The reason debt and leverage are crucial is that they change the amount of money and demand in the economy. Traditional economics leave debt out of the models entirely. Minsky accounts for debt in a dynamic way and that has profound consequences. It leads to useful information, like foreseeing the crash of 2008.

At this time, Keen’s Minsky Model is able to model a simple “corn economy” of the GDP of an individual nation. In the future Keen plans to build it out so that it can model the dynamic relationships among a number of economies and commodities.

Keen believes this is important because currently our accepted models are inadequate. Most of our models are guided by ideology, and it doesn’t matter if that ideology is left or right, if the models are bad, it is likely to be wrong. And that will lead to policy failures that have real world implications. Keen said, “Economics needs to catch up, because it is contributing to where we are, and that is not a healthy state.”

The United States’ Federal Reserve may be slow to notice, but countries worldwide are beginning to wake up to the possibility that our models may be poor and overtaxed. Keen has had positive discussions with the Bank of England, China, Pakistan, and Czech Republic, among others.

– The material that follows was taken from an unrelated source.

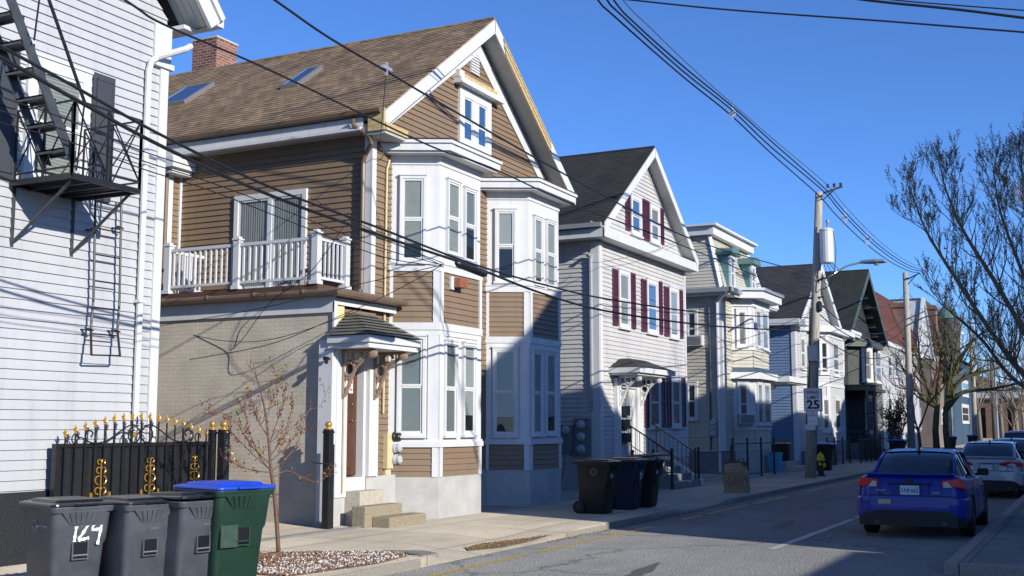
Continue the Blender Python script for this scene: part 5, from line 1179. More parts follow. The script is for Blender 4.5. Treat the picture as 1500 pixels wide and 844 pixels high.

Minsky (downloadable from https://sourceforge.net/projects/minsky/) may be in the early stages of development, but it is a bold move forward from the traditional static equilibrium models. Current models do not account for credit or energy, which are two of the largest and most important sectors of the global economy. New models that can portray dynamic systems and feedback loops are necessary to economic planning. Better models will provide the tools to chart a course out of the current global economic malaise.